• James Stranahan

Suggestions for Avoiding Problems During a Film Production

It would be nice if I could tell you that every film production I’ve managed has gone off without a hitch, but it’d be a lie. I do my best to run a tight ship, but trouble happens anyway. Sometimes a light goes out right in the middle of a crucial scene, usually when the actors were really nailing their lines. Other times the hotel is overbooked, leaving us calling around town to find somewhere else to put our very tired crew members. It’s just inevitable that “something” is going to go wrong, but thankfully, there are things you can do to minimize it.

One idea I live by and emphasize to my crew is that problems never go away. They’re like that funny sound coming from the engine of your car: they only get worse as time goes by. So, I don’t care if it’s the light that dims in and out before finally getting strong again or the refrigerator that feels a little too warm: report it as soon as you spot it. Otherwise, in the rush of the production, it’s too easy to put up with a small problem that gradually grows worse and worse until suddenly, there it is: disaster.

Next, get used to the weather being in charge. You might, if you’re lucky, be able to trust the weather reports about 70% of the time. You’ll never know when that 30% will hit and ruin your shoot unless you’ve got the ability to switch to plan B. A wise producer is able to make use of the time by switching to an indoor schedule so that the production keeps flowing. Depending on your budget and film, you may be able to shoot everything in controlled environments and make your own weather with tricks or effects. The right choice for you will depend a lot on your scouting of the location before the production even begins. Know the weather patterns for the time of year, weigh them against your movie’s plot and needs, and decide ahead of time what is most cost-effective and efficient for the film.

We’ve all heard of movies that have fallen months behind schedule, a nightmare no producer wants to deal with. You will want to set up your dream schedule, then cross it out and make it realistic. Factor in extra time because no matter how professional everyone is, things are just going to happen.

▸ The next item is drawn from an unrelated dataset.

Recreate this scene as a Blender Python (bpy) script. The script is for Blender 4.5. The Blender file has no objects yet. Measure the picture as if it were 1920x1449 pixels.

It’s better to have a few extra days factored in that can cover the unexpected delay than to have the production fall behind, making everyone stress and snipe at each other.

Safety is paramount, as we all have sadly heard lately in the news. Cut no corners with this. Make sure that those who are in charge of stunts and potentially dangerous props are well-trained and have a set system for keeping cast and crew members safe. I also recommend building in extra time for the filming of stunts, which are usually complex and can take an entire day to shoot. Stunts are very physical, so your actors and doubles will need time to warm up for them. Providing enough time to complete their shooting will minimize accidents as well.

Reducing the number of problems during a film production is possible if you plan well, hire the right people, and remember that there is no such thing as a small problem. And, of course, when something hits the fan and the production stalls, be ready to jump in quickly, sort it all out, and get the wheels turning again. It’s your job as the producer after all, so be the leader your crew needs, and you’ll finish the production with a movie that you deserve to be proud of.